Bernie Sanders’ humble beginnings redefine the 2020 U.S. campaign

Mar 4, 2019 | News

U.S. Presidential Candidate and Vermont Senator Bernie Sanders speaks at a rally at Brooklyn College in New York City on March 2, 2019. REUTERS/Andrew Kelly

Alireza Naraghi

Bernie Sanders spoke about his working-class roots on Saturday, remembering his upbringing in the “three-and-a-half room, rent-controlled apartment,” not far from where he kicked off his 2020 campaign at Brooklyn College.

Contrasting his family’s personal experience of fascism and the Holocaust, Sanders spoke to the crowd about his father’s escape from the nightmare. He said “virtually” his entire family there was wiped out by Hitler and Nazi barbarism.

It was one of several distinctive signs his campaign will be different the second time around, not least because the 77-year-old democratic socialist is running to win.

In what appeared to be a direct shot at President Donald Trump, Sanders roared, “I know where I came from!

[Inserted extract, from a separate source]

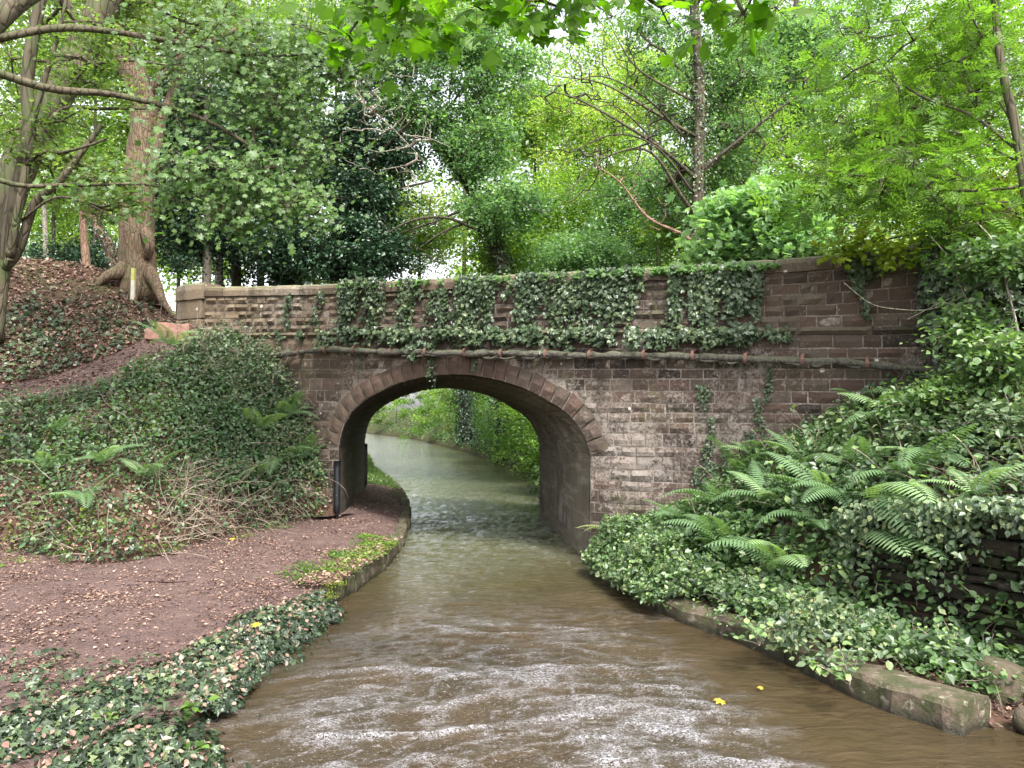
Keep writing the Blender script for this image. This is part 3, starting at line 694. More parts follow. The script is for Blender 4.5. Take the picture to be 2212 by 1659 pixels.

And that is something I will never forget.

“I know what it’s like to be in a family that lives paycheque to paycheque,” Sanders howled, to the frenzied crowd.

Campaign figures estimated the crowd at about 13,000 supporters, many having spent hours in the freezing mud, bitter cold and snow.

“I did not have a mom and dad who gave me millions of dollars to build luxury skyscrapers and casinos and country clubs,” said Sanders, invoking his long track record and firm commitment to advancing progressive politics.

“But I had something more valuable: I had the role model of a father who had unbelievable courage in journeying across an ocean, with no money in his pocket and not knowing a word of English,” he told the jubilant crowd of his family’s immigrant past.

That personal story was a defining feature in Sanders’ speech. He drew parallels between his personal story, the dangers of authoritarian fascism, and the threat of right-wing nationalism in America.

And selecting Brooklyn College, where he attended for a year before transferring to the University of Chicago and joining the civil rights movement, as the venue to launch his campaign was doubtless by design.

“Donald Trump wants to divide us up by the colour of our skin, where we were born, our gender, our religion, and our sexual orientation,” Sanders said. “We are going to do exactly the opposite.

“We are going to bring our people together — black, white, Latino, Native American, Asian American, gay and straight, young and old, men and women,” he said.

People pose with a snowman before a rally held by U.S. Presidential Candidate and Vermont Senator Bernie Sanders at Brooklyn College in New York City on March 2, 2019. REUTERS/Andrew Kelly

Sanders’ popularity is sky-high among other American politicians following his presidential run in 2016 when he lost the mantle to Hillary Clinton.

And African American voters recently gave the Vermont senator the highest favourable rating at 73 per cent, according to a survey conducted by the Harvard-Harris Poll, an issue that plagued his campaign in the 2016 primaries, and ultimately prevented him from securing the Democratic nomination.

Sanders devoted several minutes of his address vowing that “the principle of our government will be based on justice: on economic justice, on social justice, on racial justice, on environmental justice.”

But his life story and experience remains relatively unknown. In that vein, his campaign team is attempting to reintroduce him, in an effort to show his candidacy has evolved.

“Bernie Sanders is really trying to position himself as a leader of a political revolution,” said Toluse Olorunnipa, White House reporter for the Washington Post.

“He’s [targeting] President Trump’s voters, who said that they were voting to blow up Washington, and they wanted to put somebody in there who was going to look after the forgotten man and woman,” Olorunnipa said.

“He is really targeting those voters by saying, ‘you know, I [belong] to the working class community. I grew up not having a $200,000 allowance like President Trump did,’” he said.

The campaign has also sought to fend off a wave of sexual harassment allegations and pay inequity from the 2016 primary, saying it will confront the issue by instituting mandatory training while providing fixed pay compensation for his campaign staff.

“Bernie has the grassroots organization already in place. That’s the difference between this year and last time around,” said Janet Rawson, an activist with the Democratic Socialists of America (DSA), which has seen its membership boom to 55,000 from 7,000 members.

“If you consider [Sanders’] credibility on economic issues, he has a very good chance of beating Donald Trump,” she said.

Rawson said the DSA is adamant to further progressive ideas through grassroots activism in communities, and their focus is not limited to traditional party politics.

“We’re going to win this election because we will put together the strongest grassroots coalition in the history of American politics,” Sanders said to the fervent crowd.